Do this: The lines to print start at the one containing "part 2, from" and end at the one containing "return PROTO[key]"; print them exactly, ends included, and only them.

Data rows:
....................

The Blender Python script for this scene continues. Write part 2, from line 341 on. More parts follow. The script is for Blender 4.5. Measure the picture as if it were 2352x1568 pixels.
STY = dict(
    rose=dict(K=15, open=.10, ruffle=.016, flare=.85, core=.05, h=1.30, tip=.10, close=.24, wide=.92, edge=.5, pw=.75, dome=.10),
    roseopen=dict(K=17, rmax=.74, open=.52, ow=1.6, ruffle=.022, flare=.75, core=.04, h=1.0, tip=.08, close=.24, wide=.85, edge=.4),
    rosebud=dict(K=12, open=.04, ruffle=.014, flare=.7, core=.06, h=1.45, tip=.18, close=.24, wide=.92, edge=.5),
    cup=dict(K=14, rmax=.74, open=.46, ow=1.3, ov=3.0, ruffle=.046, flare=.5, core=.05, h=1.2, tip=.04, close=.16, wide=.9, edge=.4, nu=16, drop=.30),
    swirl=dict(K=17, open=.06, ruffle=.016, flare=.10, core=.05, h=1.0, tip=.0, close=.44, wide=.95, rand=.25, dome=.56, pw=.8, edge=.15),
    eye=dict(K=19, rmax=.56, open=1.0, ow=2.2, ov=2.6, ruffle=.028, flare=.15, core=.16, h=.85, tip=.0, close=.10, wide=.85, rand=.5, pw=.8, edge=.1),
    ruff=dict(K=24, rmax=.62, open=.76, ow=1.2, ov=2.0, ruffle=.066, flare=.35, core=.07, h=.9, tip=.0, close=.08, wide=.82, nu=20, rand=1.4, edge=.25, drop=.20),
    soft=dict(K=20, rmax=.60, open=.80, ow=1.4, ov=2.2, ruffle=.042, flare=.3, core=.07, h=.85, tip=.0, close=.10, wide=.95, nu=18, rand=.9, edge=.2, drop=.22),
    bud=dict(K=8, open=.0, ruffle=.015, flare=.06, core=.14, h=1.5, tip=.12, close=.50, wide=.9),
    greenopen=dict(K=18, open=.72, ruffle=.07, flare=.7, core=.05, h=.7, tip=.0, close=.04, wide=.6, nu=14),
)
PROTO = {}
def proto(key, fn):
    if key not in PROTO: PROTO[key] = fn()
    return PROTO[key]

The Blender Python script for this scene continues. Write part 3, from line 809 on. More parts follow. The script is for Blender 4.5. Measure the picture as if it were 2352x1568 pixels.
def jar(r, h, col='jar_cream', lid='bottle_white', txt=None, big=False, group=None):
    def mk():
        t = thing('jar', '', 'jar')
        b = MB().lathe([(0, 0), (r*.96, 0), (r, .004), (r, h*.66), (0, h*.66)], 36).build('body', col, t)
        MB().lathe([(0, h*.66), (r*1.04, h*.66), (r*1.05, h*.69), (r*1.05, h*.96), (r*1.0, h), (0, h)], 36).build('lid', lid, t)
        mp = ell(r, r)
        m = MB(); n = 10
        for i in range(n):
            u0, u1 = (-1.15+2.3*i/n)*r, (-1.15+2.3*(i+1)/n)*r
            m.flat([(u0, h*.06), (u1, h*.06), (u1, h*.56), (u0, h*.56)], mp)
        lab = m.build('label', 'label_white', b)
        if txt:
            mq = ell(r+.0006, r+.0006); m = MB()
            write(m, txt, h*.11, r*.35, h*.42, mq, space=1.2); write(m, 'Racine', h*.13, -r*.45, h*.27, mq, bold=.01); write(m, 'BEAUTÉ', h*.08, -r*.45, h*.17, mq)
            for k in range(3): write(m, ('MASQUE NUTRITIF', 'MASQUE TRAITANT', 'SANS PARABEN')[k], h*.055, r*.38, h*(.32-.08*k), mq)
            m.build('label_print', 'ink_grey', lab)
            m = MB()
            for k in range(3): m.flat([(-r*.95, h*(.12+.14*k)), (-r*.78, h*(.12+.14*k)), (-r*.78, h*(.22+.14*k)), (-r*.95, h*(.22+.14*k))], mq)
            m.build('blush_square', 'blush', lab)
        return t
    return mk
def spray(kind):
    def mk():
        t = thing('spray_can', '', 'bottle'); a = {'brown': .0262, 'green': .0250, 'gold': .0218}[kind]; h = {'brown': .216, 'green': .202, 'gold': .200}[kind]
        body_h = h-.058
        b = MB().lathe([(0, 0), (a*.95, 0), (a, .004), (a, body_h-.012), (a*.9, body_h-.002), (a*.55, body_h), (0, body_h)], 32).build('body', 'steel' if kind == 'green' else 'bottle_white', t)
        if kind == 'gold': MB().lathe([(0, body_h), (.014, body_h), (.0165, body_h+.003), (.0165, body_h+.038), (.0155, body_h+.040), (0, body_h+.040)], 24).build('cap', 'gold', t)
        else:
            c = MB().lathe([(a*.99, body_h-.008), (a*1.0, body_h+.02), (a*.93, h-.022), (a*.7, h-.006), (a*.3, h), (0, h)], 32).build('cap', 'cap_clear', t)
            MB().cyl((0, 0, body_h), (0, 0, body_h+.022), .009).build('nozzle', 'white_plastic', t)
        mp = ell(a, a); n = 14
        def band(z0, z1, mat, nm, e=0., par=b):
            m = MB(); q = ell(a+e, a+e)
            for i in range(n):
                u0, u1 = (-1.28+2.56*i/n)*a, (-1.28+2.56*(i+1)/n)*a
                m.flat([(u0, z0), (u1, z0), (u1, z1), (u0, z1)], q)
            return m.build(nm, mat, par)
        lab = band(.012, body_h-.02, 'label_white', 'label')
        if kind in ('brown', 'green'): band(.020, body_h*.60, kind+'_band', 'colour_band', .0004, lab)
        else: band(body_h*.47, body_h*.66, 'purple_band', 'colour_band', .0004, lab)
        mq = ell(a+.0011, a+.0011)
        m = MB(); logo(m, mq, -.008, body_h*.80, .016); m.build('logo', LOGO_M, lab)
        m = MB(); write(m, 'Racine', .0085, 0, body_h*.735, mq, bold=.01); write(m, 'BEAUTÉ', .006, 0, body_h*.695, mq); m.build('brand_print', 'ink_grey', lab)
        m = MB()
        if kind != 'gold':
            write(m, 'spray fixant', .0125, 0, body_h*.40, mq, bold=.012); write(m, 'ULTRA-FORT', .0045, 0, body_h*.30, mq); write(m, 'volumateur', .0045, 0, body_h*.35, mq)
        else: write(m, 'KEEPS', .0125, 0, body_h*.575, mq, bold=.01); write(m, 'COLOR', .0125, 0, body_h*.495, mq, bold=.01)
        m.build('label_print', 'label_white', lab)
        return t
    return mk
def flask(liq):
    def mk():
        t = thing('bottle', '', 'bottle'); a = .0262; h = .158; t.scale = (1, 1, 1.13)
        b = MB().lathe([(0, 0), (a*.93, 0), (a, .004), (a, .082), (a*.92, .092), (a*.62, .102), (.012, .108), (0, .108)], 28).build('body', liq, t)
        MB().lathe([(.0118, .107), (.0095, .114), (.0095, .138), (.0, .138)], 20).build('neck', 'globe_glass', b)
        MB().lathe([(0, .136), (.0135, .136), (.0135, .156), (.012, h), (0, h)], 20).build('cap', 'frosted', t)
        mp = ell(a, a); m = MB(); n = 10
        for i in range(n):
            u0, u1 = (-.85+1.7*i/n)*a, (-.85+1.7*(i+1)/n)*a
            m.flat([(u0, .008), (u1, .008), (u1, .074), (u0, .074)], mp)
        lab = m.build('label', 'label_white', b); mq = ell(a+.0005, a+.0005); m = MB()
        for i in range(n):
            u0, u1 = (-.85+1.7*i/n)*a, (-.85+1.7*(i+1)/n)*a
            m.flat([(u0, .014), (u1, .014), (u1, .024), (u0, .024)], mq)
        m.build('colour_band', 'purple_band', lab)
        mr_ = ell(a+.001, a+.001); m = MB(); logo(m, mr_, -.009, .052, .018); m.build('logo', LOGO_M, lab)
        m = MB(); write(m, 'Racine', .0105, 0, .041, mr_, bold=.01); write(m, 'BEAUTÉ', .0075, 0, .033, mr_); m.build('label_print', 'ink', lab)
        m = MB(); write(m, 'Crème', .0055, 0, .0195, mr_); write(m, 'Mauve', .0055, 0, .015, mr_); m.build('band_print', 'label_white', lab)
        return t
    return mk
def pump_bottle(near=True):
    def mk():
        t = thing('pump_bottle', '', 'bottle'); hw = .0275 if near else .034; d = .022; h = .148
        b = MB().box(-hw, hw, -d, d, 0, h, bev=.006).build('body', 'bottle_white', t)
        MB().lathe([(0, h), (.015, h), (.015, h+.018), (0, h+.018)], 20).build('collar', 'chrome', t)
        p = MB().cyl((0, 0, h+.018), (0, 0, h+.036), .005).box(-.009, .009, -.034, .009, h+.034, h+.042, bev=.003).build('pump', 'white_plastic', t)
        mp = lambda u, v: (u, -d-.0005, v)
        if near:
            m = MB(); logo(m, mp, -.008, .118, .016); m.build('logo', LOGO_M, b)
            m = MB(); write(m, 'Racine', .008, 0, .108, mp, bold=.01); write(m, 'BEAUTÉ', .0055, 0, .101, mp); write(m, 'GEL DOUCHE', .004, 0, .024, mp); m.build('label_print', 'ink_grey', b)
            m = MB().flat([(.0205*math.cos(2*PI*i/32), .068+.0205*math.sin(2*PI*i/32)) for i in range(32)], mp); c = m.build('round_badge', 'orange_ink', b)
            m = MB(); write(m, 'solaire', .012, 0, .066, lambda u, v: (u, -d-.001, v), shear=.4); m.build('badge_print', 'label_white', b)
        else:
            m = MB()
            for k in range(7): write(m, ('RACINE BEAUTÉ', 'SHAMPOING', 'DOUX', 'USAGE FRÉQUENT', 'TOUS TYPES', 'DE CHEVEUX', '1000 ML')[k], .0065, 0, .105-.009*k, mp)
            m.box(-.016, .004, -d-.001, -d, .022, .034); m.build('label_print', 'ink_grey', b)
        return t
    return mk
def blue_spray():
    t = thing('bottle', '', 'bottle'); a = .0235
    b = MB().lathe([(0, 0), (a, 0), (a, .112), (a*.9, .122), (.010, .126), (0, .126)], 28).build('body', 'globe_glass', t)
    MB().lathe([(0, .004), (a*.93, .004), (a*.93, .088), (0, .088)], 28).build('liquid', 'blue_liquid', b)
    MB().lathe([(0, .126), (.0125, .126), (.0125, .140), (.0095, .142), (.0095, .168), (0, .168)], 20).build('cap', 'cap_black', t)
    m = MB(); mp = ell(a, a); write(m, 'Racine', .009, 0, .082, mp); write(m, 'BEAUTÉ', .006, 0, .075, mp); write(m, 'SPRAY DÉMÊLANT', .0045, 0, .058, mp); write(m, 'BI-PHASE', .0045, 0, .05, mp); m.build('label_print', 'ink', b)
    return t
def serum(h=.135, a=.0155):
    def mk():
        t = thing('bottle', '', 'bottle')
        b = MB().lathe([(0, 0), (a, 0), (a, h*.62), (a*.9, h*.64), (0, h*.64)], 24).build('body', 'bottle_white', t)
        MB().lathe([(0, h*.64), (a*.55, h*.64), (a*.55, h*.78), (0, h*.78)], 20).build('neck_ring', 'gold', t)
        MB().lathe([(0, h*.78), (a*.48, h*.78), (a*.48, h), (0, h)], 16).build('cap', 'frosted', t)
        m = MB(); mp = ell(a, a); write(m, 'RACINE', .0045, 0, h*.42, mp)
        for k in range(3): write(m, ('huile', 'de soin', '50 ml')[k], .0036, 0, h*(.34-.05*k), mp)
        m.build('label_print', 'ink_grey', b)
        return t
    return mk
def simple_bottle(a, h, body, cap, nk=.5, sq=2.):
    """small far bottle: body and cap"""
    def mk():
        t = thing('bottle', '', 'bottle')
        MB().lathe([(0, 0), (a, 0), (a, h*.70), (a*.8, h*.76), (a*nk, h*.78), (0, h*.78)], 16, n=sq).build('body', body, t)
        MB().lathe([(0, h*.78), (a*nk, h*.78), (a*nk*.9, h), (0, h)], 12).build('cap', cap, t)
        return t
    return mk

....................

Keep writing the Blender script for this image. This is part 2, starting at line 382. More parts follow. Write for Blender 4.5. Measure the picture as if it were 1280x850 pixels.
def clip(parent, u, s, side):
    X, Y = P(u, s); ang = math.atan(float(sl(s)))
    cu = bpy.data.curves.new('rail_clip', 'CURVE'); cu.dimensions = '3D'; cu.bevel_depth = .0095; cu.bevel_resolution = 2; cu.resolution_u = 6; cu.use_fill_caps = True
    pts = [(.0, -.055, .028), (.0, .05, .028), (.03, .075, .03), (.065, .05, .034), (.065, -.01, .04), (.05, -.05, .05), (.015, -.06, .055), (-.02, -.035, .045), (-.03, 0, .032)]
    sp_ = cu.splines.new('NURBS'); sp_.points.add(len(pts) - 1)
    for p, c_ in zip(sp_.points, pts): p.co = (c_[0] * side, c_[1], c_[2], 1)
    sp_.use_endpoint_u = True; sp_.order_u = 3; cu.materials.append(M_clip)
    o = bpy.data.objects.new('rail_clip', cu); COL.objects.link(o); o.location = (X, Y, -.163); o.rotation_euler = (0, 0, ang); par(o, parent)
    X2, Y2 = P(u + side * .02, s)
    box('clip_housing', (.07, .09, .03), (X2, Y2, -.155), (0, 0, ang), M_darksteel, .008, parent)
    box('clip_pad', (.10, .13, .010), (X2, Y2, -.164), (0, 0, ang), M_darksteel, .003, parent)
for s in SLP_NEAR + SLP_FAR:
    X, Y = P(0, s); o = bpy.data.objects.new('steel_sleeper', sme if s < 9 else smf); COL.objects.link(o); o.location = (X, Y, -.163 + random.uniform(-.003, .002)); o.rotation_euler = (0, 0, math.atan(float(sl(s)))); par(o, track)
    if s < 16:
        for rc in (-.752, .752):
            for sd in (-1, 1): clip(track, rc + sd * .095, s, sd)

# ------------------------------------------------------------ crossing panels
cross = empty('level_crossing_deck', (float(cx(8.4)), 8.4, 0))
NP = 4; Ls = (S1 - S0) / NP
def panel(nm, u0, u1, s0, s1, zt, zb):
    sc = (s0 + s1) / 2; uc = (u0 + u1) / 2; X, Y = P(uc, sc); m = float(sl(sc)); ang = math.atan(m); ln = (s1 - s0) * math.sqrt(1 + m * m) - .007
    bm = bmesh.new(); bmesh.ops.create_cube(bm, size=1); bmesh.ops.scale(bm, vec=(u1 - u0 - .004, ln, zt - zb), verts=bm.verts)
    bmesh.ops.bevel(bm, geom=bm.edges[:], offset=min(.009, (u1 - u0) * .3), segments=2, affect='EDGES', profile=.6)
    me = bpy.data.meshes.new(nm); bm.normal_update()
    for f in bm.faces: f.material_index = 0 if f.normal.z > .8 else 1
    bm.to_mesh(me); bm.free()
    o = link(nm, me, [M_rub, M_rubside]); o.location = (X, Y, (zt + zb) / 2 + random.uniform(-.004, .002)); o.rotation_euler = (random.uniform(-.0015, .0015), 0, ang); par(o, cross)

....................

Response to this task:
The Blender Python script for this scene continues. Write part 2, from line 341 on. More parts follow. The script is for Blender 4.5. Measure the picture as if it were 2352x1568 pixels.
STY = dict(
    rose=dict(K=15, open=.10, ruffle=.016, flare=.85, core=.05, h=1.30, tip=.10, close=.24, wide=.92, edge=.5, pw=.75, dome=.10),
    roseopen=dict(K=17, rmax=.74, open=.52, ow=1.6, ruffle=.022, flare=.75, core=.04, h=1.0, tip=.08, close=.24, wide=.85, edge=.4),
    rosebud=dict(K=12, open=.04, ruffle=.014, flare=.7, core=.06, h=1.45, tip=.18, close=.24, wide=.92, edge=.5),
    cup=dict(K=14, rmax=.74, open=.46, ow=1.3, ov=3.0, ruffle=.046, flare=.5, core=.05, h=1.2, tip=.04, close=.16, wide=.9, edge=.4, nu=16, drop=.30),
    swirl=dict(K=17, open=.06, ruffle=.016, flare=.10, core=.05, h=1.0, tip=.0, close=.44, wide=.95, rand=.25, dome=.56, pw=.8, edge=.15),
    eye=dict(K=19, rmax=.56, open=1.0, ow=2.2, ov=2.6, ruffle=.028, flare=.15, core=.16, h=.85, tip=.0, close=.10, wide=.85, rand=.5, pw=.8, edge=.1),
    ruff=dict(K=24, rmax=.62, open=.76, ow=1.2, ov=2.0, ruffle=.066, flare=.35, core=.07, h=.9, tip=.0, close=.08, wide=.82, nu=20, rand=1.4, edge=.25, drop=.20),
    soft=dict(K=20, rmax=.60, open=.80, ow=1.4, ov=2.2, ruffle=.042, flare=.3, core=.07, h=.85, tip=.0, close=.10, wide=.95, nu=18, rand=.9, edge=.2, drop=.22),
    bud=dict(K=8, open=.0, ruffle=.015, flare=.06, core=.14, h=1.5, tip=.12, close=.50, wide=.9),
    greenopen=dict(K=18, open=.72, ruffle=.07, flare=.7, core=.05, h=.7, tip=.0, close=.04, wide=.6, nu=14),
)
PROTO = {}
def proto(key, fn):
    if key not in PROTO: PROTO[key] = fn()
    return PROTO[key]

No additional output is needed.